[Scene script records]

◇ ◇ ◇

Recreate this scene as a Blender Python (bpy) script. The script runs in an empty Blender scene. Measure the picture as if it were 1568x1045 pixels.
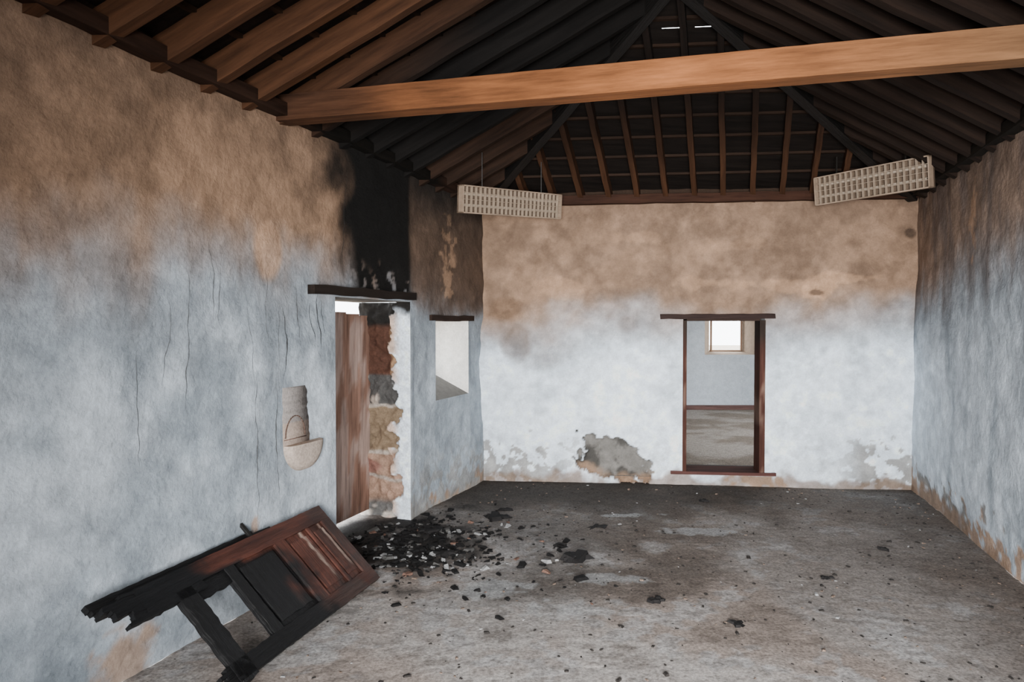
import bpy, math, random
import numpy as np
from mathutils import Vector
rng=np.random.RandomState(7); random.seed(7)
_tab=rng.rand(256,256)
def vn(x,y,sd=0):
    x=np.asarray(x,float)+sd*17.31; y=np.asarray(y,float)+sd*9.77
    xi=np.floor(x).astype(int); yi=np.floor(y).astype(int)
    fx=x-xi; fy=y-yi; fx=fx*fx*(3-2*fx); fy=fy*fy*(3-2*fy)
    a=_tab[xi&255,yi&255]; b=_tab[(xi+1)&255,yi&255]; c=_tab[xi&255,(yi+1)&255]; d=_tab[(xi+1)&255,(yi+1)&255]
    return (a*(1-fx)+b*fx)*(1-fy)+(c*(1-fx)+d*fx)*fy
def fbm(x,y,sc,oc=4,sd=0):
    v=0;a=1;t=0
    for i in range(oc):
        v=v+a*vn(np.asarray(x)*sc,np.asarray(y)*sc,sd+i*3.1); t+=a; a*=.5; sc*=2.03
    return np.clip((v/t-.5)*1.5+.5,0,1)
def ss(a,b,x):
    t=np.clip((np.asarray(x,float)-a)/(b-a),0,1); return t*t*(3-2*t)
def mix(c1,c2,m):
    m=np.asarray(m)[...,None]; return np.asarray(c1)*(1-m)+np.asarray(c2)*m
def ell(s,z,cs,cz,rs,rz,nz=0,soft=.25):
    d=np.sqrt(((s-cs)/rs)**2+((z-cz)/rz)**2)+nz
    return 1-ss(1-soft,1+soft,d)

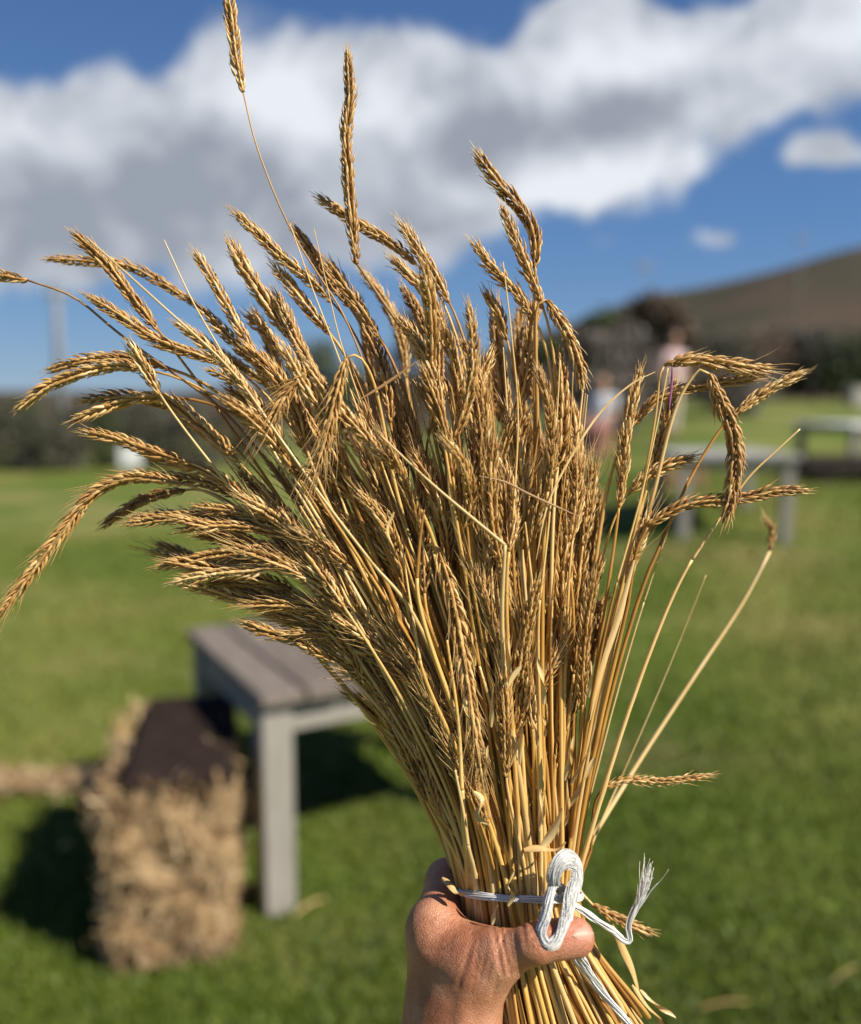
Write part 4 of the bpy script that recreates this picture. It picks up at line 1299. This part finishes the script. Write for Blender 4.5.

◇ ◇ ◇

__Task details__
Give only the number of lines in the listing above that include the string "Blender".

__Correct response__
2